April 27th, 2011 at 11:00 am

When Future Historian Comes To 1910

From August 7, 1910

WHEN FUTURE HISTORIAN COMES TO 1910

WHEN FUTURE HISTORIAN COMES TO 1910: Will He Look Us Up with Interest, or Pass Us by with a Grunt (PDF)

Back in 1910 the New York Times Sunday Magazine had a regular weekly column in which two characters known as the Office Radical and the Office Philosopher debate two sides of an issue. I’ve read a few of their debates while doing research for this blog, but I haven’t published any of their columns here so far. But this one was too good to pass up.

In this week’s column, they debate whether or not anything interesting has happened in 1910 that would be worth future historians looking at, especially as compared to all the interesting stuff their own historians have to look back on.

The Office Radical is sure that “some future historian will be ransacking the newspaper files and official records of 1910 the same way our present-day historians are ransacking those of, say, 1859 or 1770.”

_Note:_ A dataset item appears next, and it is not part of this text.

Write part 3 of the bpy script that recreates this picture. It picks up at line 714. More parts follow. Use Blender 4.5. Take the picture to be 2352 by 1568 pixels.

The Office Philosopher says, “I’ll bet you 10 to 6 he doesn’t look at them for anything but Peary and the airships.”

I read this as I sat in the microforms room of the New York Public Library, doing research for this blog. I’d been researching the other 1910 articles I’ve posted over the last couple months, on topics that do indeed include Robert Peary and airships. And when I saw this discussion my eyes got wide and I thought, “They’re talking about me!”

I felt like Bastian in The NeverEnding Story when he realizes that the book he’s reading is talking specifically about him. Maybe this means I should write a post in which I wonder if future historians will ever look back at blogs of today with the same fascination I have in looking at newspapers of 1910.

So, obviously, I side with the Radical on this one.